A new grant from the U.S. Environmental Protection Agency to James Pagano at SUNY Oswego's Environmental Research Center will improve understanding of the movement of chemical contaminants in the Lake Ontario environment and food chain.

Pagano is the principal investigator on the $126,790 project, along with scientists from Clarkson University and SUNY Fredonia. They will analyze samples collected at the previously established air sampling station in nearby Sterling and work with the New York State Altmar Fish Hatchery to collect and analyze salmon muscle and egg samples for a variety of contaminants.

"Muscle tissue is obviously important because that's what people eat," Pagano said. "The eggs have a higher percentage of lipids in them and provide a more robust look at the contaminants" because chemicals tend to concentrate in these fat-like substances. And eggs are part of the food chain, too. "Wildlife eat the eggs," he noted. Eggs have an additional advantage for the researchers because they are available in volume.
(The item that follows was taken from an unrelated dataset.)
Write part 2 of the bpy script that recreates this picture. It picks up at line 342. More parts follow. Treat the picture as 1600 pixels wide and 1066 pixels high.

Hatchery workers "collect millions of eggs for the next generation of salmon," Pagano explained. "It's a huge sample size."

The Sterling station was established for the multi-year Lake Ontario Atmospheric Deposition Study, which has been monitoring the levels of such chemical contaminants as polychlorinated biphenyls and dioxins in the air over the lake and in the water and comparing levels of these pollutants found on shore in Sterling.

The new study, which began earlier this summer, is looking at these and some additional contaminants in the samples collected at Sterling, such as organochlorine pesticides and polybrominated diethyl ethers, a kind of flame retardant. "PBDEs are increasing in the environment," Pagano said. "They're in all Great Lakes fish" and have been showing up in humans, he added.

The hatchery's salmon samples will become available during spawning season in October, he said, and researchers will analyze them for the same chemicals this year and next. Results of this two-year study will help determine if establishing a long-term project to use salmon eggs as an ecological indicator is warranted, Pagano said.

The new study relates to other ongoing environmental studies along Lake Ontario, such as SUNY Oswego's study of the effects of prenatal exposure to PCBs in humans and SUNY Brockport's and Oswego's study of the effect of PCBs on mink reproduction.

"Mink are sentinel animals. They're very, very sensitive to reproductive effects. If there's contamination with PCBs, mink reproduction will effectively stop," Pagano said. "Without a doubt, the mink near Lake Ontario are much higher in PCBs than anywhere else."

The grant funds come from EPA's Great Lakes National Geographic Initiative and are administered through the Great Lakes Commission under the Great Lakes Air Deposition Program. Pagano's fellow investigators are Tom Holsen at Clarkson University and Mike Milligan at SUNY Fredonia.